At the beginning of fall term, organizations that fit the surplus and deficit requirements were identified and a budget committee member was assigned to each. This committee member will discuss the financial situation of the club with its leaders. The goal is to determine what went wrong in the past as well as what could be improved in the future.

If the deficit was not already covered, the budget committee can approve retroactive funding. In some cases, the committee member may recommend that an organization come before the larger budget committee. This would only occur if the committee feels the need to ask additional questions, which Strauss doubts will be necessary. In general, and despite its name, the Great Audit of 2015 should create little disruption to even the most financially careless of clubs.

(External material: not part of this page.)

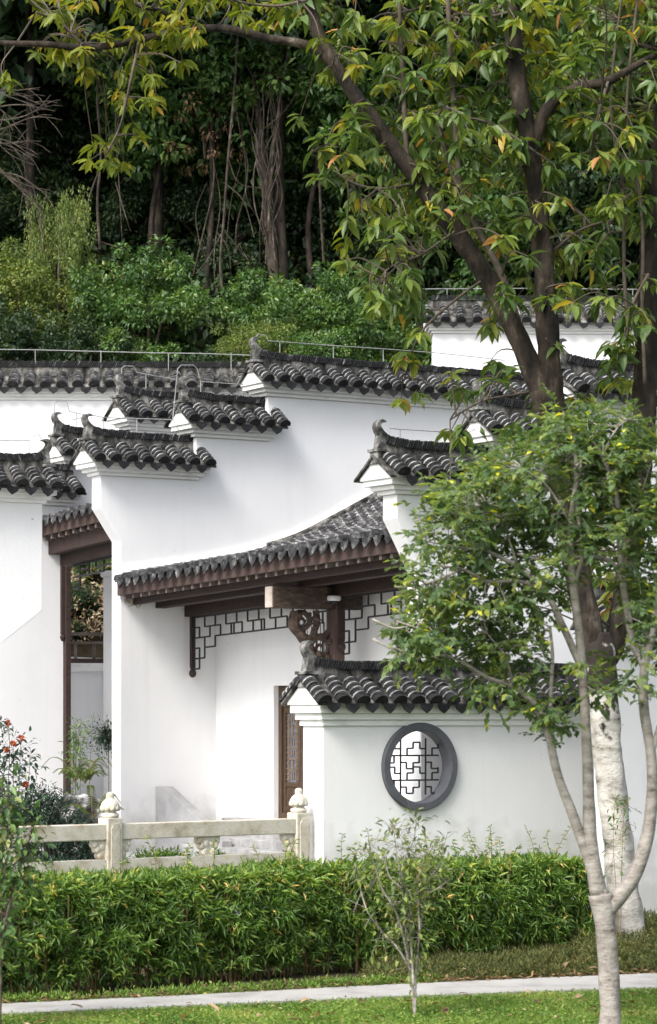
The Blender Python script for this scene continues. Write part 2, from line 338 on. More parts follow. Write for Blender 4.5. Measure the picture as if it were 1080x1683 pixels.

When the auditing process is completed and information has been collected from all organizations, the budget committee will present their overall findings to the senate. The information gathered this fall will then be put to use during spring allocations. The budget committee will have more information with which to decide how much money to give each club and whether it should be more or less than in the year before.

Strauss emphasized that auditing is not a punishment and that the CSA will not be penalizing anyone. Furthermore, they do not expect to create inconvenience for any campus clubs. The audit is simply a tool to gain a “better grasp of the budget big picture and to enable the CSA to see broad trends and better spend student money,” says Strauss.

Attempts to contact clubs currently being audited were unsuccessful.